ICICI Securities Witnesses 4% Drop in Shares After Shareholders Back Delisting Plan

In a significant development, shares of ICICI Securities, one of India’s leading brokerage firms, experienced a notable drop of over 4% following the approval of the company’s delisting proposal by shareholders. The decision paves the way for ICICI Securities to become a wholly-owned subsidiary of ICICI Bank.

The outcome of the shareholder vote, released today, revealed that approximately 72% of shareholders supported the scheme of arrangement to merge ICICI Securities with ICICI Bank post the delisting process.

This move signifies a significant transition for ICICI Securities, aligning it more closely with its parent company, ICICI Bank, and potentially unlocking synergies and operational efficiencies in the long term.

At the opening bell, ICICI Securities shares were observed trading down by more than 4%, reaching intra-day lows of Rs 708 on the National Stock Exchange (NSE), reflecting investor sentiment following the announcement.

The delisting approval marks a pivotal moment in the evolution of ICICI Securities and underscores the company’s commitment to strategic realignment and long-term growth objectives.

Under the proposed arrangement, ICICI Securities shareholders are slated to receive 67 shares of ICICI Bank for every 100 shares held in ICICI Securities. Despite a split in support levels, with 83.8% of public institutional shareholders voting in favor compared to only 32% of public non-institutional shareholders, the substantial institutional ownership in ICICI Securities ensured the proposal’s approval.

This development underscores a pivotal moment in ICICI Securities’ corporate trajectory. Notably, the company’s board had previously greenlit a scheme of arrangement for the delisting of its shares last year. This scheme entails ICICI Bank issuing shares to the public shareholders of ICICI Securities, thereby transitioning it into a wholly-owned subsidiary of the bank.

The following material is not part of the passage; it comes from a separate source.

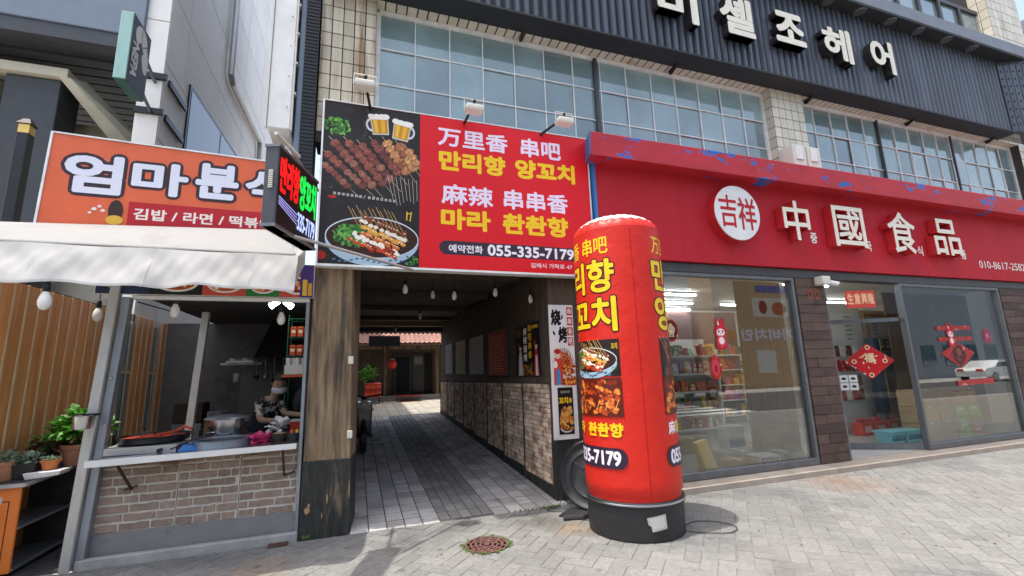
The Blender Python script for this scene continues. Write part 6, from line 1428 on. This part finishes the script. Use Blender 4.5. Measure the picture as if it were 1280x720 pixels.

Last November, ICICI Securities obtained “No Objection” and “No Adverse Observations” letters from both the BSE and NSE, marking significant progress in its merger proceedings. Subsequently, in January, the National Company Law Tribunal (NCLT) granted approval for the merger.

ICICI Bank’s merger plan involves integrating its 75% subsidiary, ICICI Securities, into its operations. As part of this arrangement, investors are offered 0.67 shares of ICICI Bank for every one share held in ICICI Securities. Notably, the largest public shareholder, Norges Fund Investment Bank, has cast its vote in favor of the ICICI Securities delisting proposal. However, Quantum Mutual Fund has opposed the proposal.

Quantum Mutual Fund has expressed concerns regarding the potential financial implications of the merger. They estimate that the merger could result in a net loss of at least Rs 6.08 crore for its unitholders. The fund house contends that ICICI Bank’s proposal undervalues ICICI Securities, providing the bank access to ICICI Securities’ entire business at a price below its fair market value.